Dans une longue réplique publiée par le soir d’Algérie, grâce à l’intercession de l’ex colonel du DRS Chafik Mesbah, Taleb Ahmed Ibrahimi, fils de Bachir Ibrahimi, ancien dirigeant des Oulémas, répond au dernier livre de Belaid Abdeslam « Chroniques inédites sur des thèmes sur un passé pas très lointain » publié en 2017.
Dans cet ouvrage, Belaid Abdeslam estime qu’en dehors de Larbi Tebessi, figure singulière parmi les Oulémas de par une rationalité qui en a irrité plus d’un parmi ses pairs, ce courant politique a été un frein et « un viol des consciences » de la jeunesse algérienne aliénée aujourd’hui encore par des postures et principes conservateurs sinon archaïques. Belaid Abdeslam n’hésite pas à rattacher le dogmatisme qui a dégénéré en furie barbare aux discours sous terrains des Oulémas dont les responsables actuels ne renient rien de leurs objectifs théocratiques.

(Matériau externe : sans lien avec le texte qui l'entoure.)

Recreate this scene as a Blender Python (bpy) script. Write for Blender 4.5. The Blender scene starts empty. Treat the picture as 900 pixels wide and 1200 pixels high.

Tout au long de sa réponse, Taleb Ahmed aligne une succession de dates où il narre les idées et les propositions défendues par son père en faveur de l’émancipation algérienne.
Sans vouloir prendre partie dans cette polémique, force est de relever que, dans son style lénifiant, cette fois encore, Taleb Ahmed ne se départit pas de la fâcheuse tendance à refaire l’Histoire selon les goûts du jour.
Dans le long panégyrique dédié à son père, on ne retrouve pas une seule citation qui serait fausse. Le problème est que cette chronique est aveuglée par des omissions qui ne manqueront pas de jeter un sérieux discrédit sur le sens général de son intervention. Des déclarations des Oulemas, dont certaines sont directement imputables à son géniteur, qui en appellent à l’assimilation française sont légion. La position des Oulémas est pourtant suffisamment connue pour ne pas être confondue avec le radicalisme du PPA/MTLD comme il s’essaie à le faire en creux. Rien de cette politique des compromis ( d’autres nationalistes ont parlé de compromissions) qui a fondé la philosophie, au point d’en être l’identité originelle, des Oulémas ne suinte chez Taleb Ahmed. Intellectuellement cela fait tache.
Mais il y a plus pernicieux chez l’ancien ministre de Boumediene. Il n’hésite pas à citer à de nombreuses reprises Abane Ramdane qui a eu l’insigne mérite de fédérer les énergies autochtones ( dont les Oulémas ) pour affronter l’hydre colonial ; initiative qui a connu son apogée à la Soummam en Aout 1956, dont la plate forme constitue le moment fondateur de l’Algérie moderne. Pas un seul mot n’est consacré à cet événement ni aux décisions qui y ont été prises. Et pour cause, dans la méthode envisagée comme dans les objectifs assignés au combat libérateur, les thèses oulémistes furent toutes disqualifiées.
Sur un autre registre, tous les témoignages concordent pour dire que Bachir Ibrahimi a quitté le Caire non pas pour protester contre l’immixtion des moukhabarates dans le cours de la révolution algérienne, comme le suggère aujourd’hui le fils, mais parce que pour le cheikh, le régime égyptien d’obédience communiste allait polluer l’âme islamique du peuple dont il s’estimait être l’un des dépositaires. La nuance est de taille. D’ailleurs, quand Bachir Ibrahimi est revenu dans la capitale égyptienne, la volonté d’emprise des Egyptiens sur le combat algérien était encore plus manifeste.
Enfin, Taleb Ahmed assure que son père a œuvré par la culture et l’éducation pour sauver l’âme, les origines historiques c’est à dire la personnalité algérienne. Dans ce texte de plusieurs pages, le terme amazigh ne figure nulle part.
Qui peut ignorer que cette irresponsable pour ne pas dire criminelle amputation est et demeure le centre de gravité de la crise algérienne ?
Dans cet échange, force est d’admettre que, comme le dirait le truculent dirigeant français Jean Luc Mélenchon, « Abdeslam a le point. »
Il reste quelque chose de commun aux deux hommes qu’opposent l’analyse et leur parcours respectif dans le mouvement national : leur vénération sans borne pour Boumédiene. L’homme qui a fait tout déraper. Et, politiquement, cela est peut être plus intéressant à approfondir que toute autre considération.